Is there anything that speaks as directly and conclusively to the credibility of the church as the fact that the wife of Nicholas II, Alexandra, has been made a “saint” by the Russian Orthodox Church?

In 1981 Alexandra and her family were acknowledged by The Russian Orthodox Church as martyrs, and in 2000, Empress Alexandra was made a saint by the church. She was canonized as both a saint and as a passion bearer.  From Here.  Don’t click on it: it’s one of those awful click-bait Facebook links.

Seriously?

Can we, in the future, expect to see “Saint” Diana?  Why not? Let’s see: she was famous.  She was rich.  She was vain and self-serving.  She was  a consummate narcissist.   Do we even have to wait for a miracle?

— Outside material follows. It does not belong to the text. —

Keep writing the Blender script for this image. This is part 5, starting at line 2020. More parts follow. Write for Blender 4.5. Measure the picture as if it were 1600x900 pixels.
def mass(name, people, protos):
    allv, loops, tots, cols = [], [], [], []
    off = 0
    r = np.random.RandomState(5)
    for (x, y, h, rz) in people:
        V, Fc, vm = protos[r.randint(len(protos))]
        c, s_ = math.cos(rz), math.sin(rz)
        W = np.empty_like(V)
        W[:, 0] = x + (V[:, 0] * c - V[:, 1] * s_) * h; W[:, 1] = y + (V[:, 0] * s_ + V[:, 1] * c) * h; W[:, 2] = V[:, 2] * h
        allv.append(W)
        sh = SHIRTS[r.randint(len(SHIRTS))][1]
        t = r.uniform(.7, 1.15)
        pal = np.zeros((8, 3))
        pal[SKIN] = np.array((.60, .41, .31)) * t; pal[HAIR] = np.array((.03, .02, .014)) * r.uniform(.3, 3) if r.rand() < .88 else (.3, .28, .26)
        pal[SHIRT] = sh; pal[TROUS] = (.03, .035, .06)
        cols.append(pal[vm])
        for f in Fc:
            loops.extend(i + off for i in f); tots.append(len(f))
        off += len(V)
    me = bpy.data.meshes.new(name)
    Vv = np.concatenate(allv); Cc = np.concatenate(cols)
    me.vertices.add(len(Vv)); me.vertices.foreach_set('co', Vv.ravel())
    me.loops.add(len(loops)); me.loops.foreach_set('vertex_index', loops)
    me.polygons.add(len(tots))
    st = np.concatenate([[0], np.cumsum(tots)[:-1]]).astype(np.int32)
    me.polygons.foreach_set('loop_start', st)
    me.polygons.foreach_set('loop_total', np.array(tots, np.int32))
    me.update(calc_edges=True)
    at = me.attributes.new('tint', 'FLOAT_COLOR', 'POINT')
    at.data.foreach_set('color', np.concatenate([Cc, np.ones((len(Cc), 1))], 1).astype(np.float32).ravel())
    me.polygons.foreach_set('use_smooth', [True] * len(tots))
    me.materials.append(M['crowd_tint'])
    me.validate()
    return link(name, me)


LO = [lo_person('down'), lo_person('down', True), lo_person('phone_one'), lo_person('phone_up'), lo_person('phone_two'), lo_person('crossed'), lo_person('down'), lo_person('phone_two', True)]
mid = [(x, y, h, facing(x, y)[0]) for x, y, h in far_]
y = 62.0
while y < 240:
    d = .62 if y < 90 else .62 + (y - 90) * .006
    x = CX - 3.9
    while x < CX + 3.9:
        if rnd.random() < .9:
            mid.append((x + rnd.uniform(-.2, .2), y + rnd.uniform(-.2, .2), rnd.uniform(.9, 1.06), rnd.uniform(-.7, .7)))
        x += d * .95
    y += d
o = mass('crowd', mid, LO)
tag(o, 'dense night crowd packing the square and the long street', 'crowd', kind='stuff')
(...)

I will concede that she appears to have been faithful to her husband, and she volunteered for nursing duty during the war, along with her daughters.  She didn’t commit any mass slaughters like Olga of Kiev.  But she also may have been at least partly responsible for bringing on the Russian Revolution with her irrational attachment to Rasputin and her belief that he could heal Alexey’s hemophilia– at least, temporarily.  When it was apparent to all of the Czar’s advisers and ministers that Rasputin was widely hated among the populace, she and Nicholas refused to disassociate themselves from him.  When Prime-Minister Stolypin reported in more detail on Rasputin’s lecherous behaviour, he had him exiled but Alexandra persuaded him to allow back.  With the survival of the entire government at stake, it was left to the husband of one of Nicholas’ nephews,  Prince Feliks Yusopov, to try to save the Czar from himself by assassinating him.  As it turns out, it was too late.

Can you imagine some sequence of thought or imagination in which a genuinely spiritual person in a Church based on the gospel of Jesus Christ has an authentic experience of encountering qualities in  the story of Alexandra that would inspire you to exclaim, “what a saint!  What a model and paragon of Christian virtue and humility!  What an inspiration to all of mankind!  Think of all the suffering she alleviated!  Think of her purity and modesty!  Think of how constantly she placed others ahead of herself!”

But then, we are talking about a movement–I do mean broadly, Christianity itself– that bloviated constantly about purity and humility and spirituality and service to mankind and truth and dignity… and then voted– overwhelmingly– for Donald Trump in a real election.

How can anything said by its adherents be taken seriously anymore?

And to those who rejected Donald Trump but insist they are Christians, I cannot imagine how you rationalize a faith that itself proclaims that you can and should judge people by their fruits.